Voluntary Work Infers No Copyright?

As a developer, what makes you decide to get involved in a project? Is it the financial benefit after accomplishing the project? In term of commercial project, this might be true because executing project is another means to make a living, hence financial income is reasonable outcome. However, in non-commercial projects which are usually open source and the project takers are not paid on monthly basis, paid on a little sum of money, or even unpaid at all, it’s apparently unreasonable to lean on immediate financial benefit such that it’s practical to draw conclusion that the involvement is based on other motive.
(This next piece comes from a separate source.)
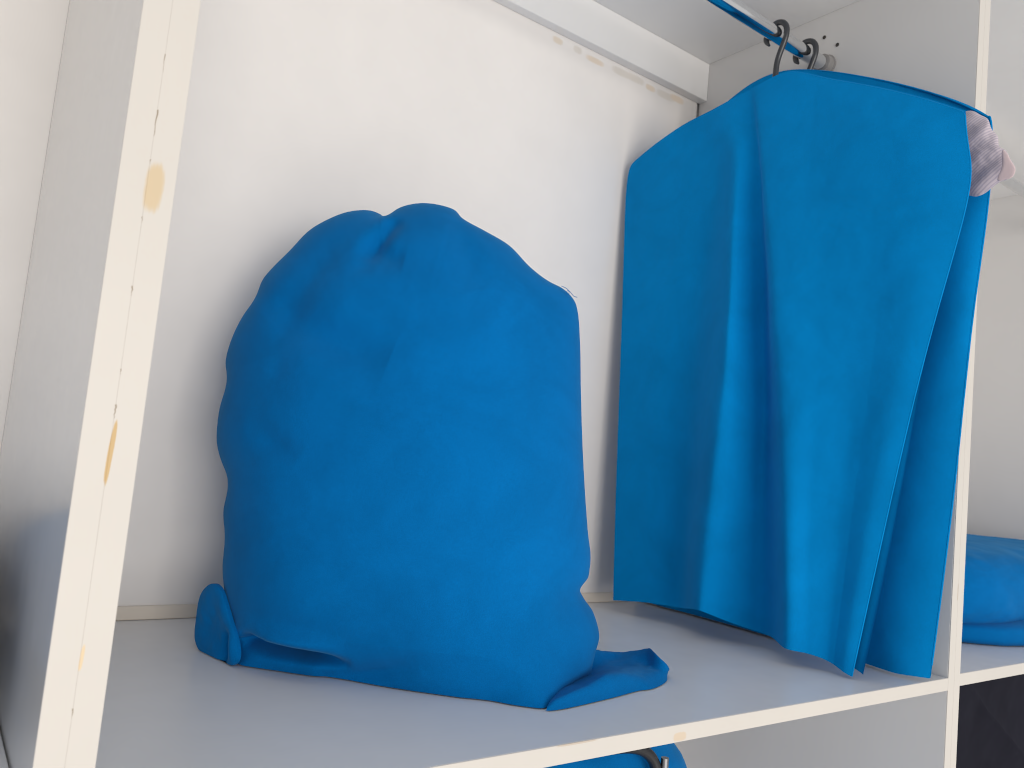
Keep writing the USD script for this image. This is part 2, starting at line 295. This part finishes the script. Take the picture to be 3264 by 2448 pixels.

There are various reasons why somebody decides to chime in a non-commercial project. While the list of specific reasons may bubble up, I summarize that it’s mainly personal interest. Spending significant time in an activity without tangible profit while there is clear acknowledgement that the time slot is convertible into tangible profit, it’s not logical to take such decision, given that there are options to go through and choices are freely made. Thus, there has to be illogical reason to make it logical and it comes from personal interest, emotional binding, a part of human nature, that can not be simply formulated into a set of theorems.

Now back to the copyright issue. Assume somebody worked voluntarily on a project because of his personal interest. He created some components that were essential in overall business process and put some copyright lines in the source codes as notice that he was involved in that project. Minimum requirements were met and let’s say beta version were released to public domain. However, as it’s clear that project needs upgrading after initial response, project follow-up should be executed in order to improve the quality of the solution.

As interest is a dynamic substance, there might be a time frame where the interest fades gradually. Hence, one may consider that his involvement is not potentially contributive in the future thus stepping out the project is a better option. This also means that previous contribution eg; codes, algorithms, design may stay still in the project but unmaintainable until there is further decision to keep it in (thus hinting new maintainer) or scour it from the repository. The ball is on project leader’s hand.

If the work or some of the work is kept, it absolutely makes sense to let the copyright notice, just to appreciate previous contributor. Just like patent holder pertains the claim to his invention, a creator obviously pertains the claim to his creation even though there was no legal binding during his involvement. Omitting somebody’s footprint in a resemblance of copyright without prior consent, for the sake of maintainability, is a disgrace to intellectual property right.

To prevent this article to be too much inclined to a personal rant, I’d like to highlight the importance of vehemently publishing your involvement in a voluntary project albeit its size and scope to cope with copyright issue. This way, there is cross-check control for  project’s copyright validity and appreciation of individual intellectual property.

Imagine that you created  a library as a part of an application but later on you abandoned the project without publishing your involvement in the work due to its size and scope. Later on, you want to reuse your old library but it’s now copyrighted under another person’s name but you can’t claim because you did it with goodwill without expecting such thing to happen.